Si da così struttura ad un’identità in fase di formazione appropriandosi di like e di follower che sono simbolicamente trasformati in vere e proprie leve identitarie di riconoscimento ed apertura verso un gruppo social plasmato sul consenso mediatico dell’altro: “non accetto l’amicizia di persone che sono seguite da pochi” sentenzia Jacopo “perché vuol dire che non sei importante e che vali poco. Nella mia cerchia di amicizie tutti hanno tanti follower”.
Ci si forma sui social, ci si identifica, si plasma l’appartenenza ad un gruppo, e a volte, oggi molto più di prima, chi ha difficoltà a esprimere le sue emozioni, che mostra timidezze nel contatto con l’altro, chi ha paura di sbagliare, di essere deriso dal gruppo, si rifugia nell’apparente fortino di vetro del mondo digitale, quella che Nicholas Carr definisce la gabbia di vetro (2015), cercando sicurezza nella protezione del mancato contatto con l’altro.
Dietro lo schermo
L’apparente contatto solo dietro lo schermo permette infatti di superare a ritmo di touch vergogne, e titubanze che molto spesso vengono bypassate sull’impronta istintuale di far ridere, di deridere, e divertire in modo caricaturale l’altro con video comici, che di comico hanno poco, riempendo il web di un’ euforia semi-demenziale, poco coordinata che nasconde in modo diretto, per un attento osservatore la difficoltà a sapersi esprimere, a controllare le emozioni non avendo la possibilità di accedere ad un vocabolario emozionale strutturato su canali comunicativi reali.
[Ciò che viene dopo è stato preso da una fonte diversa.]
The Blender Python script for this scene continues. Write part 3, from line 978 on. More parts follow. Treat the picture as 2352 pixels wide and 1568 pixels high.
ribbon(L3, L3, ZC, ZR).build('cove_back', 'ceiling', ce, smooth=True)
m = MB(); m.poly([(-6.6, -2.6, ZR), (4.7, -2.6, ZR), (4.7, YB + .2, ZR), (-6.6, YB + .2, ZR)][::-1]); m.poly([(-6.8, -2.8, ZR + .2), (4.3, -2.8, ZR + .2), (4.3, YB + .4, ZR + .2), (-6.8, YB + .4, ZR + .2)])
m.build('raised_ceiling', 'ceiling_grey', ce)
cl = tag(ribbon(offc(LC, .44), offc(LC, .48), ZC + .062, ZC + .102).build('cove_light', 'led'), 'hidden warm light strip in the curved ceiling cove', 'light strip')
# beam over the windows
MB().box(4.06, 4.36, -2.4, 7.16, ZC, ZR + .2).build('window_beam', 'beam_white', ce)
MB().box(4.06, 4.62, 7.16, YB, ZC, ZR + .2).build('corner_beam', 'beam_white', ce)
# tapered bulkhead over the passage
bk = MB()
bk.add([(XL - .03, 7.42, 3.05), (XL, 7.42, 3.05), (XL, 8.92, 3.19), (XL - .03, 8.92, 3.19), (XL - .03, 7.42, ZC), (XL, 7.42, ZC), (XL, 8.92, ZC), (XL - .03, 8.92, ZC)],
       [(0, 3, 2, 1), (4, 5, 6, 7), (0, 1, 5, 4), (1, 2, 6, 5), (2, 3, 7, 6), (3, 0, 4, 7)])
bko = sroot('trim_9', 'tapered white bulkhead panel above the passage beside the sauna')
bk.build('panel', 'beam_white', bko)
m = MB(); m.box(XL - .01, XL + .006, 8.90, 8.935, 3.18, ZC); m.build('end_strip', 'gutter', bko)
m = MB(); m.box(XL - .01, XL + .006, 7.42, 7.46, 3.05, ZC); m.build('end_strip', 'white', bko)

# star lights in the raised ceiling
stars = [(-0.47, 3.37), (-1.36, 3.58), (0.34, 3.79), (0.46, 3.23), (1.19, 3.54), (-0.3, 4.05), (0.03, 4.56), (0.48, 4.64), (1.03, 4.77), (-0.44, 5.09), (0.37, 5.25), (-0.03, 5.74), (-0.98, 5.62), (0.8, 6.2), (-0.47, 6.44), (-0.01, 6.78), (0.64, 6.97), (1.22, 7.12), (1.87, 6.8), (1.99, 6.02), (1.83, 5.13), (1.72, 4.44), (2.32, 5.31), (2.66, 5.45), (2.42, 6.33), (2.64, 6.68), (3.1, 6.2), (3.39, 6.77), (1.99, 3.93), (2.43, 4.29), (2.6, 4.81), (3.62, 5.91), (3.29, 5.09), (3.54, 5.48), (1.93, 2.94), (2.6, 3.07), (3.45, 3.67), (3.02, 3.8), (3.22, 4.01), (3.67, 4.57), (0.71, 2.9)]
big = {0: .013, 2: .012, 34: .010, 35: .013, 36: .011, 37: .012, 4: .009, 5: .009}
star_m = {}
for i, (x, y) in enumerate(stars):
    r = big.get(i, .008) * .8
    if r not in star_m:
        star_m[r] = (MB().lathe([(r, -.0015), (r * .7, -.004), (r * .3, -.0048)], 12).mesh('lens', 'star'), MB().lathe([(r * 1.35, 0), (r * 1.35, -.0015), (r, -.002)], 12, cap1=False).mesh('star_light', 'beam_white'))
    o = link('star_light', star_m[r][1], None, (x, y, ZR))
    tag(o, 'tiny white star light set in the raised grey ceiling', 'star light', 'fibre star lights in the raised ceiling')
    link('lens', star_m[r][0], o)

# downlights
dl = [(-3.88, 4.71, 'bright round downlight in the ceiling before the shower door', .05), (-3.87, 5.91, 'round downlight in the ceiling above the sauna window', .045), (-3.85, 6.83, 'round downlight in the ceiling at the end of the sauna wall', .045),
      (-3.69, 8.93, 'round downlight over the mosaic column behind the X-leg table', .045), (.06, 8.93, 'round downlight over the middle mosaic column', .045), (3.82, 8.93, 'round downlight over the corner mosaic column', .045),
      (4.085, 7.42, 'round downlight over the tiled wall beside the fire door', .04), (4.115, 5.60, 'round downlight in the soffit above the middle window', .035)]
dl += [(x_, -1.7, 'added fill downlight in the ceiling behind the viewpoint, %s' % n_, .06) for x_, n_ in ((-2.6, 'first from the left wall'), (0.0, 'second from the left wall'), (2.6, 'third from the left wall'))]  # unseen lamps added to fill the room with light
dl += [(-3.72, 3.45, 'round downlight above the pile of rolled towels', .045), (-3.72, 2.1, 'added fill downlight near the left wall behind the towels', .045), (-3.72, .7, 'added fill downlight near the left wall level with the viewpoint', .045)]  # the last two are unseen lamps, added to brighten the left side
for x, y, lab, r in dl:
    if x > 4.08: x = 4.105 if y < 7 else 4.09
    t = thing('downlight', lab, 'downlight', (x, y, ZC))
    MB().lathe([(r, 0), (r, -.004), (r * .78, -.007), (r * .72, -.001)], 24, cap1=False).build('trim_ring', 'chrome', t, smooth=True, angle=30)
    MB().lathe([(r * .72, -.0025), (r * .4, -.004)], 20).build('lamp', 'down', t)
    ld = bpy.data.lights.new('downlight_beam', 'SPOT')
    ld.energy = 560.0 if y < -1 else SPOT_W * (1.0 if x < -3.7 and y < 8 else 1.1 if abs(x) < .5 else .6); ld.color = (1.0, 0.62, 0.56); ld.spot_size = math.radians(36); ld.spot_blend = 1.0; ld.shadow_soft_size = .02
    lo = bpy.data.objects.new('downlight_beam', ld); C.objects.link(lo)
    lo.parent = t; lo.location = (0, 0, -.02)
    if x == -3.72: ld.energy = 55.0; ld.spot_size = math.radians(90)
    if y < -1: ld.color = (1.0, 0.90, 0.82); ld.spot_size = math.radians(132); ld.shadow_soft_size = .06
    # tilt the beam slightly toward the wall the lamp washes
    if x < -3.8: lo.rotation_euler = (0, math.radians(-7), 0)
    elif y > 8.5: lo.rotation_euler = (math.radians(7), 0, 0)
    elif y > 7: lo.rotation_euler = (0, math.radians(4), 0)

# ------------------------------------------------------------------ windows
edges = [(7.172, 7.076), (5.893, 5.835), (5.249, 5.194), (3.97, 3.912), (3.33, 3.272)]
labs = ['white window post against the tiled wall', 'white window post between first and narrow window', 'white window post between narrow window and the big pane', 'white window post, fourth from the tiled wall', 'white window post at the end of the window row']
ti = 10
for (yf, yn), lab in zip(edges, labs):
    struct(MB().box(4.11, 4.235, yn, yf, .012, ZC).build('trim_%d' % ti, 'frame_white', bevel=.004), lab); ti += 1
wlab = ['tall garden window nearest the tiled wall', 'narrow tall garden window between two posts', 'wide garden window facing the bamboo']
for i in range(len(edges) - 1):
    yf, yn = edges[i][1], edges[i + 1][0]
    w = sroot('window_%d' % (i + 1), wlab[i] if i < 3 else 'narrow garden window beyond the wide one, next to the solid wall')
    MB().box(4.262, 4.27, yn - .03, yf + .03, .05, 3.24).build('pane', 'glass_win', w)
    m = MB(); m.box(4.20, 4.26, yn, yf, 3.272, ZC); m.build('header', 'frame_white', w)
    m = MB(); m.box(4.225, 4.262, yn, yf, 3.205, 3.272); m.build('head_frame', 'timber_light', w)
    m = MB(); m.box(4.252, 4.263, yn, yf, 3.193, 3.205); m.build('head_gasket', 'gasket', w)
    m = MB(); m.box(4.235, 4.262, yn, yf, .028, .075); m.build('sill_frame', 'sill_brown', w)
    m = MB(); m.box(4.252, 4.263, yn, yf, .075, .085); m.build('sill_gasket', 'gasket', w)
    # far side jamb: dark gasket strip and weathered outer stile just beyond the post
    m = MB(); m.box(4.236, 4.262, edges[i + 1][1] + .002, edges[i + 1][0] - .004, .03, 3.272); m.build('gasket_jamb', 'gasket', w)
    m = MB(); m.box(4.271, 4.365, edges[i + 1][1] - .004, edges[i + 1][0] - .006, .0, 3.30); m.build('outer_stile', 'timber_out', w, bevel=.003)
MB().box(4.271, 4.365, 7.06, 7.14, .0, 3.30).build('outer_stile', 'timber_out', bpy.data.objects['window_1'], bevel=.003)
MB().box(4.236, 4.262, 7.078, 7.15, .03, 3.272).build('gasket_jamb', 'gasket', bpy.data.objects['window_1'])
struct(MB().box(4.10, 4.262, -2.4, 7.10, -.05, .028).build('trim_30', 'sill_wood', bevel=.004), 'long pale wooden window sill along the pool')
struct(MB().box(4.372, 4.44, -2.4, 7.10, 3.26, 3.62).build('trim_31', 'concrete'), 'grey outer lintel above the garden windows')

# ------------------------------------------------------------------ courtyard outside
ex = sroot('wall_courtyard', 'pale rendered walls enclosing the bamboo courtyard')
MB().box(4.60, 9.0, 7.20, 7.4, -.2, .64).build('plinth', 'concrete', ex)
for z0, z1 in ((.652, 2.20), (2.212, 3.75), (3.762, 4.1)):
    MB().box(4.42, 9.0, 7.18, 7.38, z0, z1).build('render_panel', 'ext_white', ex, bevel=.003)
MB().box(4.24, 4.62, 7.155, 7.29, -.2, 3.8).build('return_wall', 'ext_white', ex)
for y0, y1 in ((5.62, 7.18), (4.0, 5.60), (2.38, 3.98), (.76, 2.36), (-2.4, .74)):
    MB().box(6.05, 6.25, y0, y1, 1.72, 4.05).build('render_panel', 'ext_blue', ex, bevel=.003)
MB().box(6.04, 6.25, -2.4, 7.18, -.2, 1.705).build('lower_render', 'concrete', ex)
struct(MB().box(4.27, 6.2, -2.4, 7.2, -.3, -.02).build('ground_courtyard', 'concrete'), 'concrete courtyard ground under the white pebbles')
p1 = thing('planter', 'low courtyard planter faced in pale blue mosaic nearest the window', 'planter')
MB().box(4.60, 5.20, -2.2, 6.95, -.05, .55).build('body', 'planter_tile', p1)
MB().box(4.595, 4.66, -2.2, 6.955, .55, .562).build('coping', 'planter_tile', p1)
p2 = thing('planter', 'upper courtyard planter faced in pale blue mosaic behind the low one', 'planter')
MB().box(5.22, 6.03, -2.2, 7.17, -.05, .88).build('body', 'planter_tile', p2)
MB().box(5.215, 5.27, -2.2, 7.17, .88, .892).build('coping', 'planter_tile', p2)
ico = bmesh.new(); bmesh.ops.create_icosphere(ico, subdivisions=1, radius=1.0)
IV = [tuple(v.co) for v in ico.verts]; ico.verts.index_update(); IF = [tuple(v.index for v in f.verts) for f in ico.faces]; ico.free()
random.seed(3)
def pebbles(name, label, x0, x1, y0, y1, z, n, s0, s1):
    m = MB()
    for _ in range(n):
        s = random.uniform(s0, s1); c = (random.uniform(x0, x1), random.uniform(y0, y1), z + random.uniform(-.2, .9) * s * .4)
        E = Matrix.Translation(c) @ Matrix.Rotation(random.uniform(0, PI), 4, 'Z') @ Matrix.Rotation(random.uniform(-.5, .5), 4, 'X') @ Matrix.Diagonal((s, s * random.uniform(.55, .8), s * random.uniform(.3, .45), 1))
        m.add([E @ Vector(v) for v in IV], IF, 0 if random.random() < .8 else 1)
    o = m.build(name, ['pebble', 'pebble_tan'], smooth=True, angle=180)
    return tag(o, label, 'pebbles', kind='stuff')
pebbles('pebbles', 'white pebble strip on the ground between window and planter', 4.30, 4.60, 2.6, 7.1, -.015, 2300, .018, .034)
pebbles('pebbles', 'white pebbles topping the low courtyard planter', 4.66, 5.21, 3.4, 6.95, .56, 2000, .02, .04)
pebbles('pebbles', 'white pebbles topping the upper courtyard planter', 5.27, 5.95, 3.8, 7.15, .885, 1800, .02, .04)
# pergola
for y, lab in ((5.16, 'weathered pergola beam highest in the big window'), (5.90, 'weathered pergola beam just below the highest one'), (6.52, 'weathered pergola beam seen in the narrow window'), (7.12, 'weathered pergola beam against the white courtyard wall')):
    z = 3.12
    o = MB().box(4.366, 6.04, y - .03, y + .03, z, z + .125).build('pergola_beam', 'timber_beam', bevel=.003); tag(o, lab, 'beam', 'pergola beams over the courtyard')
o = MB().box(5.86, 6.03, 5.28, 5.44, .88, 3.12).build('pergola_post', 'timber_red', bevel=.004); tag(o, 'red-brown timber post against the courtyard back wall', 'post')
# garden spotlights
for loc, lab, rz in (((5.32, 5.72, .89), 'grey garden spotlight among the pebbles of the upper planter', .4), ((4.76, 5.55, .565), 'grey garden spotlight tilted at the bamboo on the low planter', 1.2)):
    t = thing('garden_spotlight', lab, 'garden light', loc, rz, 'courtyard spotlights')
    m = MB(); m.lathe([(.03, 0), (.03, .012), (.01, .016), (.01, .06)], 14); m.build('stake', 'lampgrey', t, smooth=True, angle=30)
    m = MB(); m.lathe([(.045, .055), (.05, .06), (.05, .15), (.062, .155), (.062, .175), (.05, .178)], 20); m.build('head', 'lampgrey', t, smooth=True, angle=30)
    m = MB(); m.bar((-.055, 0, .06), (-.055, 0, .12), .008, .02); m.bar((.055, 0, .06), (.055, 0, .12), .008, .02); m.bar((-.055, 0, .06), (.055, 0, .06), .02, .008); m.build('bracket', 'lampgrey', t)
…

La forza del sorriso di cui parla Vittorino Andreoli (2019), si frantuma in una gabbia di vetro che esplode e ci rimanda codici espressivi nuovi come emoticòn che ridono fino alle lacrime se l’altro cade, se si fa male, se è in difficoltà, Haha Haha che arrivano in risposta a messaggi di senso emotivo che non vengono colti, screen shot di scambi di messaggio in cui si prende in giro l’altro e si da avvio ad una catena di risi accorati che denunciano nella poca armonia di risposta una carenza di divertimento sincero.
Tutorial caricaturali in cui si scherna l’autorità genitoriale, della scuola, e dell’adulto in generale per fare leva di separazione tra mondo dei grandi ormai vecchi e fuori tempo, nel motto generale “che ne sapete voi i tempi sono cambiati” e derisioni del fare dei grandi che di rimando forse oggi hanno poco di eroico.
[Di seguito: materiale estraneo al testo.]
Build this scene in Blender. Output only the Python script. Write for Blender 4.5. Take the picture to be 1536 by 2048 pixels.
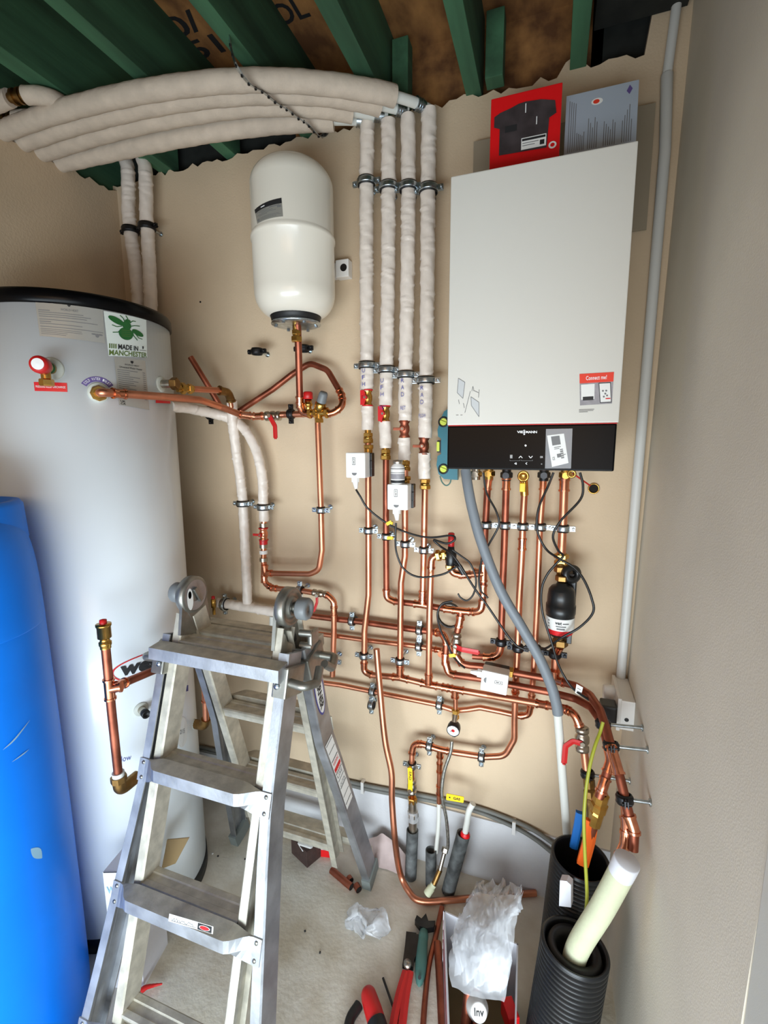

Tante maschere per apparire felici
Nell’attivazione generale dei neuroni specchio l’agire divertente e convulso dell’immersione nelle porte aperte del villaggio globale manda rimandi epidemici che, senza il filtro della coerenza e della consapevolezza, rischiano di creare una massa gruppale uniforme in cui il generazionale si fonde in un Haha Haha condiviso.
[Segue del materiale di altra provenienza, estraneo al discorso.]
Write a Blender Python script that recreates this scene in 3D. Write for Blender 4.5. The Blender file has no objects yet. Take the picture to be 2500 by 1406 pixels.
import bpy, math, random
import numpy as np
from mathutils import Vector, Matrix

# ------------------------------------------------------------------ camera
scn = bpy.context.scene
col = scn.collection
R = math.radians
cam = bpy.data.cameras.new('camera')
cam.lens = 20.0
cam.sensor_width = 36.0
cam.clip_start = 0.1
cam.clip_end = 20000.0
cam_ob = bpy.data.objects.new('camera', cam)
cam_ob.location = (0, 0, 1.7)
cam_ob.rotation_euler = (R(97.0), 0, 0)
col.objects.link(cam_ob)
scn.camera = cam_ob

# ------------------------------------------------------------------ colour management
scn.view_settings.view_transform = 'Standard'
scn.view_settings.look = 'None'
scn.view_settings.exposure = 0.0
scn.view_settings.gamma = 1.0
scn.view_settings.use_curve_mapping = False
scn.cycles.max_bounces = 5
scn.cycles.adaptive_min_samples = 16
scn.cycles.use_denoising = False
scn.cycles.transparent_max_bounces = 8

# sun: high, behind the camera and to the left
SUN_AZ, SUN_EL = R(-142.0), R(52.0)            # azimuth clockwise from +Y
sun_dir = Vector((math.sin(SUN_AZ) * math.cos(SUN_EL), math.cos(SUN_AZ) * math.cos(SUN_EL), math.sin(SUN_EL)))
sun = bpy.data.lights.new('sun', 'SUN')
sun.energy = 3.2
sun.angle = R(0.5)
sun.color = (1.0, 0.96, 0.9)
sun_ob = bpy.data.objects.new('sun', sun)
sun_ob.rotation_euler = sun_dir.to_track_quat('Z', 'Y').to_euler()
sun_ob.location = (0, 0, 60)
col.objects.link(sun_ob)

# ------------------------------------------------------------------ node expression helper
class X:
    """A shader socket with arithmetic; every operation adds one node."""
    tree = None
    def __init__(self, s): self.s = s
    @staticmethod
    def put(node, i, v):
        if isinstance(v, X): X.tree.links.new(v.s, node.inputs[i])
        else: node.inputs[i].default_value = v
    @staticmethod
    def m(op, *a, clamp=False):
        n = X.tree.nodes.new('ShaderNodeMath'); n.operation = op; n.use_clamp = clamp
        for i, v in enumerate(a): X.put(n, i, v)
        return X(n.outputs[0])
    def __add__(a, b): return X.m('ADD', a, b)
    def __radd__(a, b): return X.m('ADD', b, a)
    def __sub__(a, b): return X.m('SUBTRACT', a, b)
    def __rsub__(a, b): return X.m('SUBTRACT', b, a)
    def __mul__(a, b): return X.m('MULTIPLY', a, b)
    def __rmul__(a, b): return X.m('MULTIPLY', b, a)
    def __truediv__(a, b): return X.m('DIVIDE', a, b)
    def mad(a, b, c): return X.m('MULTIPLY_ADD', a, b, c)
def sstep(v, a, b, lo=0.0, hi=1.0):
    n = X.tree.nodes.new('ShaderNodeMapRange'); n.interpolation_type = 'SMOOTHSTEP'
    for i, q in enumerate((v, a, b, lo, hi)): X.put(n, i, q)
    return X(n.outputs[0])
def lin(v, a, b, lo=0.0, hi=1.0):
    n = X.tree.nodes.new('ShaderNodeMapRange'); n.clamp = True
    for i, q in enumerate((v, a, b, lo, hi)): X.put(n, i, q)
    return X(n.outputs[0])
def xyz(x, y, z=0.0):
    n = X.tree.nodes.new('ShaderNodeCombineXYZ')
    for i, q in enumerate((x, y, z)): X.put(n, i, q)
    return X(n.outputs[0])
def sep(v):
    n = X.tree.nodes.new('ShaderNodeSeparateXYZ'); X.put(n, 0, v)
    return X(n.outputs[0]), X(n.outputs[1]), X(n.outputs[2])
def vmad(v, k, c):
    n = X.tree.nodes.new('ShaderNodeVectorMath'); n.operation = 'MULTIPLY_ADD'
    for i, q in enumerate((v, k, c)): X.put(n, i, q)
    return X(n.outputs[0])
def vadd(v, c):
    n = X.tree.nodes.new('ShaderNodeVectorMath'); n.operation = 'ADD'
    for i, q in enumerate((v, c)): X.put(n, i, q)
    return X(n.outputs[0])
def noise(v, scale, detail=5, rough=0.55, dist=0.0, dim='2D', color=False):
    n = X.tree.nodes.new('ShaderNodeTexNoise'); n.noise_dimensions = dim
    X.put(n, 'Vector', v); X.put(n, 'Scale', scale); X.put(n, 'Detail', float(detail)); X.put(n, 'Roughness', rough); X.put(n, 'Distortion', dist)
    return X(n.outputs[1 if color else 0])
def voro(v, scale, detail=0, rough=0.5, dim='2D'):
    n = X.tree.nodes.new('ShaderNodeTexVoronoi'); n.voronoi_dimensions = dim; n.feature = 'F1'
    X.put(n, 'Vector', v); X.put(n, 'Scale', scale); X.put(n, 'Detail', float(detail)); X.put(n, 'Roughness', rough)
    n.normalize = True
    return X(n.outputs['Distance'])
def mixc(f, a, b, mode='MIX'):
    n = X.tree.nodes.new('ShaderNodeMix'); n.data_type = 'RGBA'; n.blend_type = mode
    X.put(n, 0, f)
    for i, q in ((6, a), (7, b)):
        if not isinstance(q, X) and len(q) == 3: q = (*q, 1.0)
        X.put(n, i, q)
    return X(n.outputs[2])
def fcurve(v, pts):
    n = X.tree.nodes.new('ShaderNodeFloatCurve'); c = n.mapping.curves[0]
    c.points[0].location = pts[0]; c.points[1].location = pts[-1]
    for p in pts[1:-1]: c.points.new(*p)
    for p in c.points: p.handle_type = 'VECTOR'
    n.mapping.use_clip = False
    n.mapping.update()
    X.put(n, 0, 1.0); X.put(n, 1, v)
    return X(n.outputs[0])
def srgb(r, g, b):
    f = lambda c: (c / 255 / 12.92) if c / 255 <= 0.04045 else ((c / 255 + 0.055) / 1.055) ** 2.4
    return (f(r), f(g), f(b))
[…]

Tante maschere, tanti avatar, per ottenere follower, per apparire felici, sfrontati, per non essere sfigati, sull’onda di un’euforia scattosa di un corpo che si fa carico espressivo di una incapacità di gestire emozioni e relazioni.
Adulti consapevoli dovrebbero mantenere il loro ruolo di guida e non cadere nella trappola di emulazione giovanile per conquistare uno spazio di incontro solo in apparenza facile e profondamente diseducativo (Volpi, 2017), trasmettere il vero senso del divertimento, la gioia di essere nelle relazioni, di giocare e prendersi bonariamente in giro tra fratelli, amici, compagni, mamma e papà, andare oltre il giudizio, il mancato riconoscimento di un’appartenenza valoriale, e comprendere che come nel bambino dietro il capriccio, si nasconde un disagio che si esprime con codici espressivi propri del tempo di vita.
Haha Haha codificato e interpretato per agire e non essere passivi al deragliamento comunicativo del tempo in cui siamo.
Bibliografia
Andreoli V. (2019), La forza del sorriso. La cura della bocca, significati e simboli, Marsilio editore.
Carr N. (2015), La gabbia di vetro, Raffaello Cortina editore.
Volpi B. (2014), Gli adolescenti e la rete, Carrocci.
Volpi B. (2017), Genitori Digitali. Crescere i propri figli nell’era di internet, Il Mulino.